Sandy’s Analysis: Economic consulting is not usually a feeder for H and S (unless you are URM, and you are the opposite, an ORIM, or over-represented Indian Male), BUT you’ve left that job for the below. That job is really important and will determine a good deal of your fate at business school admissions lottery. So let’s read this closely because it all counts:

“2.5 years working in market strategy and operations at a unicorn (think Uber/AirBnB) with a heavy analytics focus (SQL, heavy spreadsheet modeling, etc). Have received one promotion, and am directly managing a team of 3 people. The role involves making very high impact decisions for our market, and we’re given the freedom and autonomy to fully strategize and own these decisions.”

Ahem, in order:

Two and one-half years is good. That is a long time and by the time you matriculate, you’ll have been at the new job longer than the old boring job at Economic Consulting.

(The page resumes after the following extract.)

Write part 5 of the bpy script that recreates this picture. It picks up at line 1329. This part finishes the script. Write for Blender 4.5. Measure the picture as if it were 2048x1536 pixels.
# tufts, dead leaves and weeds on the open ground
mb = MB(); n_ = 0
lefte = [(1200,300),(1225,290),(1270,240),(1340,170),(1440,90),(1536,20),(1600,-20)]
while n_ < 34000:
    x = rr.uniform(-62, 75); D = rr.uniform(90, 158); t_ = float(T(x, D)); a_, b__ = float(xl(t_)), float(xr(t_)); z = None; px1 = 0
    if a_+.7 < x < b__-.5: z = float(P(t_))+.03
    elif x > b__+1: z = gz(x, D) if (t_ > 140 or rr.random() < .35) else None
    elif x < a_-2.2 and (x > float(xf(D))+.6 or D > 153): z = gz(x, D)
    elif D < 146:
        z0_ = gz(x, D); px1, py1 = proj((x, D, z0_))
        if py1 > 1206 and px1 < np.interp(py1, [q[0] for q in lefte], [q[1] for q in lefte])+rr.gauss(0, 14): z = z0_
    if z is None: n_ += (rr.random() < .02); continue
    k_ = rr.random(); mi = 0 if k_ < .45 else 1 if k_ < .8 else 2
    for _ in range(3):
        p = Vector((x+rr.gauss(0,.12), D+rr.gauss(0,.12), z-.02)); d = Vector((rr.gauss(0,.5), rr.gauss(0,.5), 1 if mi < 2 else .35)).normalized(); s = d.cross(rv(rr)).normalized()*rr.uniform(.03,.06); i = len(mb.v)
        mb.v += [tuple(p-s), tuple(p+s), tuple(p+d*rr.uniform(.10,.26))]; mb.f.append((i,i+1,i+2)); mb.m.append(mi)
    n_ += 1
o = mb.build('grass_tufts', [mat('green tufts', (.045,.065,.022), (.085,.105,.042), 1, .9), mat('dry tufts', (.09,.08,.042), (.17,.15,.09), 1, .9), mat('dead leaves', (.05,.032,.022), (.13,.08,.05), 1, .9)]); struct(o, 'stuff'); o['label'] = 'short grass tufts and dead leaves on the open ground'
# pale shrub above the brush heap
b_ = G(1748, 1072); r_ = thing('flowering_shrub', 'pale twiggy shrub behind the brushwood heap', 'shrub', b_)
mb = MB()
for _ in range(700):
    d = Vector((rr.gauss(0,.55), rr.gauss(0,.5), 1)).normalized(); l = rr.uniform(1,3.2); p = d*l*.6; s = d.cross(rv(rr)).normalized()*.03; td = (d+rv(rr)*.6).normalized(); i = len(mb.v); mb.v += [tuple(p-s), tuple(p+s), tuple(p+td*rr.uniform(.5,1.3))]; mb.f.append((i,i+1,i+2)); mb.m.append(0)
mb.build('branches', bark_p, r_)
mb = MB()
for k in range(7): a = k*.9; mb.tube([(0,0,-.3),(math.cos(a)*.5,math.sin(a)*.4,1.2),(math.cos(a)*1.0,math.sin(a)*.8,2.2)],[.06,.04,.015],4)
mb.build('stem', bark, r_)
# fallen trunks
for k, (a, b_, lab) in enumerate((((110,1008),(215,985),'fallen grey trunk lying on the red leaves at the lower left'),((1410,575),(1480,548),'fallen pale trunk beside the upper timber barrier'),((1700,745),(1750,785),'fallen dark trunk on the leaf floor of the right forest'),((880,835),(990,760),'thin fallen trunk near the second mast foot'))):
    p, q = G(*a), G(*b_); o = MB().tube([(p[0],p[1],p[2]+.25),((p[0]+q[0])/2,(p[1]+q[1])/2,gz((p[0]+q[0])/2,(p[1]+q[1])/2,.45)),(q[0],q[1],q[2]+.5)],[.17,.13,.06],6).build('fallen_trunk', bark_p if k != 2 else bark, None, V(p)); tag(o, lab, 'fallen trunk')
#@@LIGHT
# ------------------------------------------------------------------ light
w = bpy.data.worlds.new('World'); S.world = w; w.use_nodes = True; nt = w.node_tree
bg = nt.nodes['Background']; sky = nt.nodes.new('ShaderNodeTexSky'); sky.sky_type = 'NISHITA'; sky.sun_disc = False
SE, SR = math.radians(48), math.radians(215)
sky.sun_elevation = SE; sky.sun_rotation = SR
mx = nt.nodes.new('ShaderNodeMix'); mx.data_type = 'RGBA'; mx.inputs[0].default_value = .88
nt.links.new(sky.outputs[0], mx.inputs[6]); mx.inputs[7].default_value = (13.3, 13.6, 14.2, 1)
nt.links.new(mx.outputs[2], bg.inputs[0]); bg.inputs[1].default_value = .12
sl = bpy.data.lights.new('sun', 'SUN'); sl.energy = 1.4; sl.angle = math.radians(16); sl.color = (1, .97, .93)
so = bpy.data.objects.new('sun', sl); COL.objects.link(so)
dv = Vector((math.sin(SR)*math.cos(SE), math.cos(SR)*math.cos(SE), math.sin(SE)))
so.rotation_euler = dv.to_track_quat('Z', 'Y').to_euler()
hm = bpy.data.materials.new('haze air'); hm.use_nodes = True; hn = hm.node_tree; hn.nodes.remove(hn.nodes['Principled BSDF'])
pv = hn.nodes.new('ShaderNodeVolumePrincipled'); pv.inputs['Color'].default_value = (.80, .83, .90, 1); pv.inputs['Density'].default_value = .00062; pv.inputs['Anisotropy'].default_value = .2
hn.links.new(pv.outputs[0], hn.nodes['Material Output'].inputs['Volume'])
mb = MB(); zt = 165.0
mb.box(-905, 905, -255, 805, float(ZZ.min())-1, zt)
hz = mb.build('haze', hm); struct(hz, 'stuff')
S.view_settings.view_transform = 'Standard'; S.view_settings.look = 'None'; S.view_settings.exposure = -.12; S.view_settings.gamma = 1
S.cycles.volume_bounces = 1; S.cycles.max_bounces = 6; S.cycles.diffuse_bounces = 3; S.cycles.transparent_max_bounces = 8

Your job in market strategy and operations at a unicorn (think Uber/AirBnB) is great. For those who do not know the term, it means a start-up, often techy, which has remained private and is valued at over $1 billion. Usual suspects are (some of these may have been acquired since their Unicorn days):  Uber, Lyft, Airbnb, Snapchat, Pinterest, Dropbox, Spotify and my own favorite, Vice News.B-schools love Unicorns and jobs there are considered, in most cases, highly selective. That is why describing what you do there is so important. You have to feed into the preconceptions of the Adcom.

Your heavy analytics focus (SQL, heavy spreadsheet modeling, etc) I would actually go light on. You want B-schools to think you were hired, especially since this is your second job, to do something beyond the donkey work that business analysts typically do. I don’t care what the actual truth is. You need to spin this so it sounds less SQL and more deep interaction with company leaders and clients.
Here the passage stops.